При сопоставлении используются фрагменты опыта, скорее преходящего характера, чем претендующие на незыблемость, притом нередко конфликтующие элементы переживаются или понимаются одновременно, а не в последовательности, как то делалось традиционно. «Стремясь к одновременности, художник ловит момент в его тотальном значении либо, если взять более амбициозную задачу, творит момент, выходящий за пределы нашего обычного восприятия времени и пространства». Одновременность ищет иные источники смысла, кроме причинно-следственной цепи событий, и стремится поймать то, что представляет собой новую целостность для людей XXI века, новое единство опыта, не прогрессию, но интенсификацию – интенсификацию в спокойном состоянии.[231]

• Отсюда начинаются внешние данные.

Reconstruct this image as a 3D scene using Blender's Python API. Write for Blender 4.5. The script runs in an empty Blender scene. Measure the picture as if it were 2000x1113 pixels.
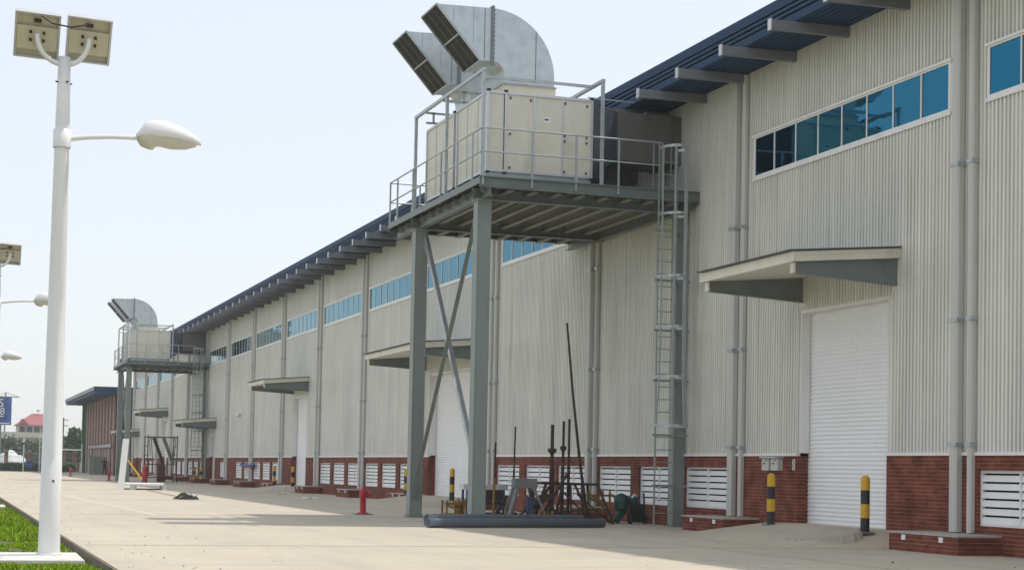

Сопоставление требует ассимиляции без синтеза, направленности, свободной от привычного порядка, сжатости и концентрации психических процессов, свободы от табу логики, от потенциального единства в данный момент, от закрепленности. «Только в покое, остановившись, мы можем воспринимать происходящее внутри нас».[232] Героев данной главы, при всех их отличиях, объединяло дерзновение.
6
Настойчивость желания
Быть может, биографию Андре Жида определил тот факт, что он родился в протестантской семье в католической Франции? Или что его отец умер, когда тот был еще мальчиком, и дома (он родился в Париже, но рос в Нормандии и Лангедоке) его воспитывали преимущественно женщины? Или что он был единственным ребенком? Можно ли дать удовлетворительные ответы на подобные вопросы? Какие бы факторы ни повлияли на формирование Жида, он смог закончить свое последнее большое произведение, «Тезей», словами, которые стали знаменитыми: «Я жил».[233]